- **Excerpted data**
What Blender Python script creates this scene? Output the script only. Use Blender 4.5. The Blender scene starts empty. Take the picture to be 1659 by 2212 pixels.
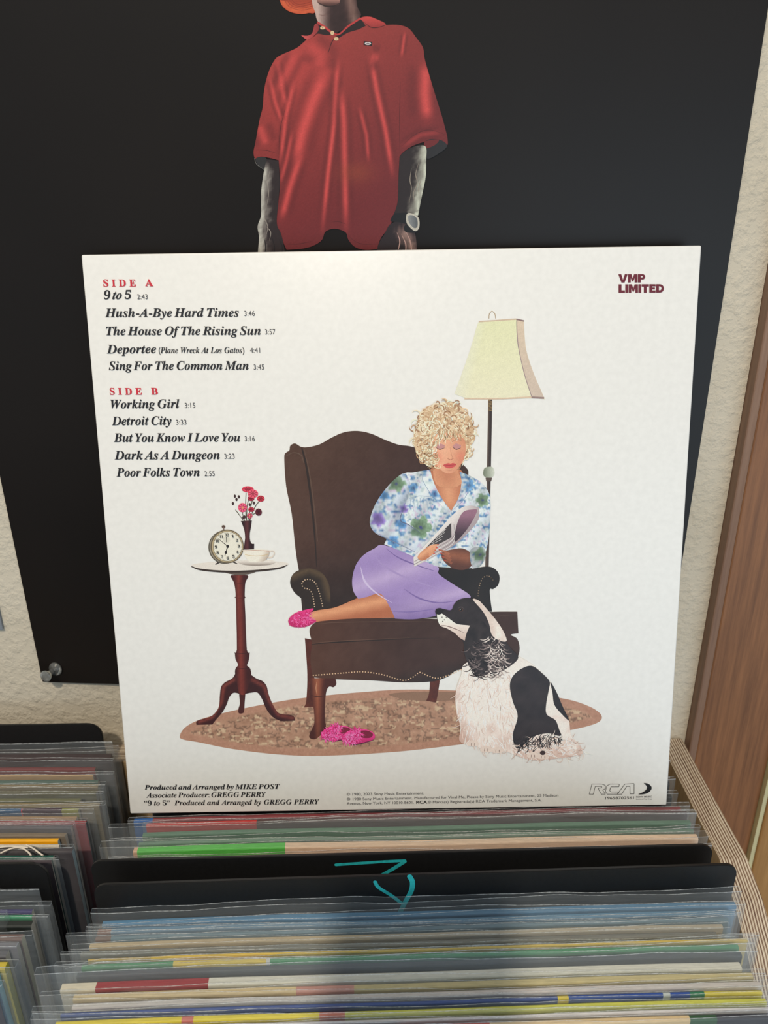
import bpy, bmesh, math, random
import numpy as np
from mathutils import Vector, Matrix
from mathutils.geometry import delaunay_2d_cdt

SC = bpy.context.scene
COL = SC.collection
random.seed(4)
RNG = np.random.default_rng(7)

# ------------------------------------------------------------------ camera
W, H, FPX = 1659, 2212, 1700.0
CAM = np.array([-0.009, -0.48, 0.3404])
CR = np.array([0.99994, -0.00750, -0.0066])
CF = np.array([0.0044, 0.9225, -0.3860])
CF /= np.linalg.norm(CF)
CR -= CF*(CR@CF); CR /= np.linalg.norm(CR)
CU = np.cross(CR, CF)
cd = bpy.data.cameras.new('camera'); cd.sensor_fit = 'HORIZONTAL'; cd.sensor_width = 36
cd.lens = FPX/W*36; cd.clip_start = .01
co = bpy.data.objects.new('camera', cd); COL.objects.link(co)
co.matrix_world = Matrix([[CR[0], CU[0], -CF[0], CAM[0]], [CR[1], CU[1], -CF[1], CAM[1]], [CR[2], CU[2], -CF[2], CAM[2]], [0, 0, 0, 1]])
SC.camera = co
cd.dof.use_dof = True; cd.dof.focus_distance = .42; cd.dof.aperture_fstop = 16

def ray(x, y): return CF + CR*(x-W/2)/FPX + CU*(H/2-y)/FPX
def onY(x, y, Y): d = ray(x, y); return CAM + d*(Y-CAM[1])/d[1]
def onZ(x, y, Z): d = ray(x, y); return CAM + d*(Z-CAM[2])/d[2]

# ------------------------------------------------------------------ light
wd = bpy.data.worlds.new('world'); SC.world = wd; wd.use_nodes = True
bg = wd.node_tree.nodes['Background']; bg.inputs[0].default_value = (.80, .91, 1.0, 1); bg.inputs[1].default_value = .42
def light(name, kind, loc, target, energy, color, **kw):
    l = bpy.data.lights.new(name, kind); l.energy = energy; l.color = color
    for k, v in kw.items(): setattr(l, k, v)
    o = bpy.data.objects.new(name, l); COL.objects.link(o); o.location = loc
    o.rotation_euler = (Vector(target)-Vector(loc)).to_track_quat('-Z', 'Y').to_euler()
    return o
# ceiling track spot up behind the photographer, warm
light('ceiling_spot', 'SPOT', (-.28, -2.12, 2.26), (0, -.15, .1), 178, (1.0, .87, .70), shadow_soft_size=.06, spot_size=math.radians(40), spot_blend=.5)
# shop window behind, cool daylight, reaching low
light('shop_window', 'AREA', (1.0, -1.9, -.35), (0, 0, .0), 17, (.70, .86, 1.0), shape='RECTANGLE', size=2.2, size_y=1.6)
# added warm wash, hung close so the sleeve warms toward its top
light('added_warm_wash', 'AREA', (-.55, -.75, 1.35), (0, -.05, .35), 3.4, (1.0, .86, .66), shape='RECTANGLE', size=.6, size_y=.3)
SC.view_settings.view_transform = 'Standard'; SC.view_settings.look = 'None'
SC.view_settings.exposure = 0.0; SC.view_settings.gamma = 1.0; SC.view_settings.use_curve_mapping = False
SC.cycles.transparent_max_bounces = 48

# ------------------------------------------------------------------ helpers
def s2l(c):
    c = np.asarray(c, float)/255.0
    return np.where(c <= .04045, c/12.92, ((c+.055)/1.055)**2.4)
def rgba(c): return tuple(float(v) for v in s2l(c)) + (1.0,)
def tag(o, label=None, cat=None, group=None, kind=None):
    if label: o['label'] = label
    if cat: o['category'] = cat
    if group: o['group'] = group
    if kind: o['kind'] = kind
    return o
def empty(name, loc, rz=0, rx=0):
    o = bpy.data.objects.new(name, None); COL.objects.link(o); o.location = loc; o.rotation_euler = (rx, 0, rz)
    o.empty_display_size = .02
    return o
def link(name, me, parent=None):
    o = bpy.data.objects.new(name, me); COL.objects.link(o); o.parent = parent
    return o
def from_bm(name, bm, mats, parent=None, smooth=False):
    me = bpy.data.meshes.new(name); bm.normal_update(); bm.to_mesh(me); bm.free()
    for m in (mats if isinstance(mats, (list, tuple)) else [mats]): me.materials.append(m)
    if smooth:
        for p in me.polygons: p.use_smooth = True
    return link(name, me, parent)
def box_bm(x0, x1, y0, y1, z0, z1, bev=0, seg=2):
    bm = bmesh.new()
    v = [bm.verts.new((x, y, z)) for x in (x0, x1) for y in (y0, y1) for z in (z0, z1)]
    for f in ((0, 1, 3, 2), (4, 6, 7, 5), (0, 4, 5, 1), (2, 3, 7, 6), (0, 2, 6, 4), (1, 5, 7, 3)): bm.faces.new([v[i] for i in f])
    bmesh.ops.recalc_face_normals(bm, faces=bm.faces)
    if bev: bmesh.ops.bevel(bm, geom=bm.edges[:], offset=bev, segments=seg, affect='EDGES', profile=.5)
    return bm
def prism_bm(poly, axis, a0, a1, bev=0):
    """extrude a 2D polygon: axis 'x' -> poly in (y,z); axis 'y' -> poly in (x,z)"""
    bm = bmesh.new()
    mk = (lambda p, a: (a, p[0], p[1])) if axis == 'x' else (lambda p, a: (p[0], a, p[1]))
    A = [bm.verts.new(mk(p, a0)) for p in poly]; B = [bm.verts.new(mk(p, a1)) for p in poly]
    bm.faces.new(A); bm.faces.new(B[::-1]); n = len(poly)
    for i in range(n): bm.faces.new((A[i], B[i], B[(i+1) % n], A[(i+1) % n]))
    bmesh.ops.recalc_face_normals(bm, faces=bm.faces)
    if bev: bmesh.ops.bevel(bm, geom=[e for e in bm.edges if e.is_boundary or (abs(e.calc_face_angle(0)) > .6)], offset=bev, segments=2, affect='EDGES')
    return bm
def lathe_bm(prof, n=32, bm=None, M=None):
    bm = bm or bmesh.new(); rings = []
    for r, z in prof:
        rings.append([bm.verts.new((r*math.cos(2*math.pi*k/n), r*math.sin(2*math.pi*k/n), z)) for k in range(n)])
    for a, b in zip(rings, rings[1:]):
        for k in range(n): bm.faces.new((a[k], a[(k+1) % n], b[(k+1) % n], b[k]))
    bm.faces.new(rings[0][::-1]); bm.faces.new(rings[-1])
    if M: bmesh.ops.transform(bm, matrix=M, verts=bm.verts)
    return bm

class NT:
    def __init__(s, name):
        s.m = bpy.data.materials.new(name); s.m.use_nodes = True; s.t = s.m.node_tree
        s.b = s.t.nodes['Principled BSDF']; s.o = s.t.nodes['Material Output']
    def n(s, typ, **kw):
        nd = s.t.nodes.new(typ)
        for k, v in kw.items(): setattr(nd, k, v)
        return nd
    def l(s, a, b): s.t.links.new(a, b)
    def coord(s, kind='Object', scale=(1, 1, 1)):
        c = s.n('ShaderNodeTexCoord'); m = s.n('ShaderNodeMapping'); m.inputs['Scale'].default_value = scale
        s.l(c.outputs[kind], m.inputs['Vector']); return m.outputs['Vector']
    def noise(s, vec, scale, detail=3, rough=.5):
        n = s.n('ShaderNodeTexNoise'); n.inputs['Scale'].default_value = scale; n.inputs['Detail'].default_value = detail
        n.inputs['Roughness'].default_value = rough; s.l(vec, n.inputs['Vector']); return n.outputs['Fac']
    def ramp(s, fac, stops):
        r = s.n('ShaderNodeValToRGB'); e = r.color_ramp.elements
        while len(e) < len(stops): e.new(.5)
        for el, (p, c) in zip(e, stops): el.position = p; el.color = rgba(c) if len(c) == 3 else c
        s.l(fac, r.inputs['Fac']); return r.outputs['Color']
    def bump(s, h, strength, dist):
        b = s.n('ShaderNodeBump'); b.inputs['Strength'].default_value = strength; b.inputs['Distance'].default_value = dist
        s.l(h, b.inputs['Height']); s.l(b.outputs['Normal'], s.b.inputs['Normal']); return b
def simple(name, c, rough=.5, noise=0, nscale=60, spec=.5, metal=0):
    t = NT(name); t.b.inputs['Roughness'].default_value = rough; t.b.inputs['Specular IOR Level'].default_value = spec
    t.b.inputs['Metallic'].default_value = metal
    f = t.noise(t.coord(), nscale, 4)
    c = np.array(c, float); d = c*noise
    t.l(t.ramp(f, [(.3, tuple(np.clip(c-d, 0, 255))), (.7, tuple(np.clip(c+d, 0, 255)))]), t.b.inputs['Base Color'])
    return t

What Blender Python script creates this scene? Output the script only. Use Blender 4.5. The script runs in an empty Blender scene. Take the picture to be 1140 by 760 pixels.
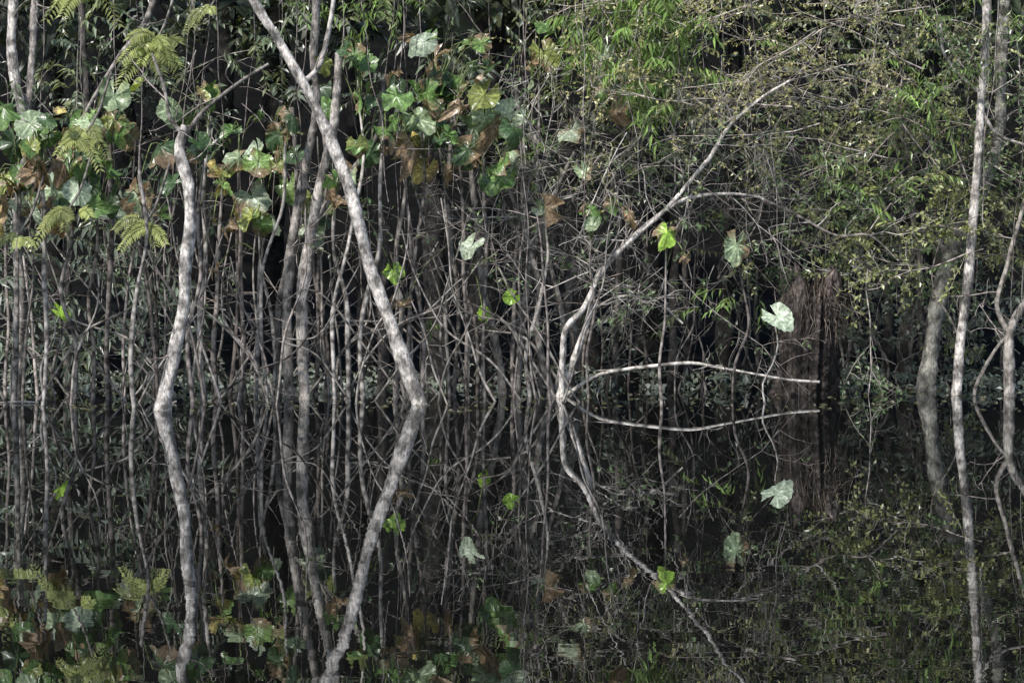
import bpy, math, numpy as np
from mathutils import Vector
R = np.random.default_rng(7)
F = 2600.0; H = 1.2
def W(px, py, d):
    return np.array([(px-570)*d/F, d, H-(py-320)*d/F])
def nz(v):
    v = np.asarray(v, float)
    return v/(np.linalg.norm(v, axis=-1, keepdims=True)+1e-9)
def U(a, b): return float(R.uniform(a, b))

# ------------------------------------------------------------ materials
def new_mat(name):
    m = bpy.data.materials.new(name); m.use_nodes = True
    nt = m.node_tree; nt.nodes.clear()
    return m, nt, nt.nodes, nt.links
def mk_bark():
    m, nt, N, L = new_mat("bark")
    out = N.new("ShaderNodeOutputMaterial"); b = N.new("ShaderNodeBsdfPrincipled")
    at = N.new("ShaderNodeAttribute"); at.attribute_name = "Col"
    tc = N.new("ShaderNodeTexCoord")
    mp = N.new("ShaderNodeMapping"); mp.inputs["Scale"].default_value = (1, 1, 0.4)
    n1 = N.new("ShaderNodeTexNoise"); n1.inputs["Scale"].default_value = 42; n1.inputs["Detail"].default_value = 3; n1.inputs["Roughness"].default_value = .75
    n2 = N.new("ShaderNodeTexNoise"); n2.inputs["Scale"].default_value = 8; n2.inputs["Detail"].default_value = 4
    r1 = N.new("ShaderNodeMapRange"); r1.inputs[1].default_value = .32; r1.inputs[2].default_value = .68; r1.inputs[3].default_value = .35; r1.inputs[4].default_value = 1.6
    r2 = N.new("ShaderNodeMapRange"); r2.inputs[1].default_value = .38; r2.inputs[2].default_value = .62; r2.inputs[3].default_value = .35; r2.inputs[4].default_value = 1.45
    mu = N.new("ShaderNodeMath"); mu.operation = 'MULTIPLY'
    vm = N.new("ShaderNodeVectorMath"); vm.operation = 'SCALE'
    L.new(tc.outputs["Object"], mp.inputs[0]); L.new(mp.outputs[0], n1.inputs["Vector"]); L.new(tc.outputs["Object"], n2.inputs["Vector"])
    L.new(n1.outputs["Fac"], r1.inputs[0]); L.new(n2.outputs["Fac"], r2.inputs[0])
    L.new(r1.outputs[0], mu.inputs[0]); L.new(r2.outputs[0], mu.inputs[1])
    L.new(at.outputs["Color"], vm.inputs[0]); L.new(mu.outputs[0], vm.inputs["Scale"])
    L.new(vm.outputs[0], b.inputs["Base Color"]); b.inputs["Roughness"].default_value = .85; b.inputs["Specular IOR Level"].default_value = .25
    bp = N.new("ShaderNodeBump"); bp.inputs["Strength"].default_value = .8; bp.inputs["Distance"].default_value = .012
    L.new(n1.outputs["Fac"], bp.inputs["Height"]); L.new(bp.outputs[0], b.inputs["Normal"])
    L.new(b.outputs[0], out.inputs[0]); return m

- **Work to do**
All lines from the start of the entries above through the line containing "from mathutils.geometry import" are to be given again exactly; the pictures are not.

- **Solved problem**
What Blender Python script creates this scene? Output the script only. Use Blender 4.5. The Blender scene starts empty. Take the picture to be 1659 by 2212 pixels.
import bpy, bmesh, math, random
import numpy as np
from mathutils import Vector, Matrix
from mathutils.geometry import delaunay_2d_cdt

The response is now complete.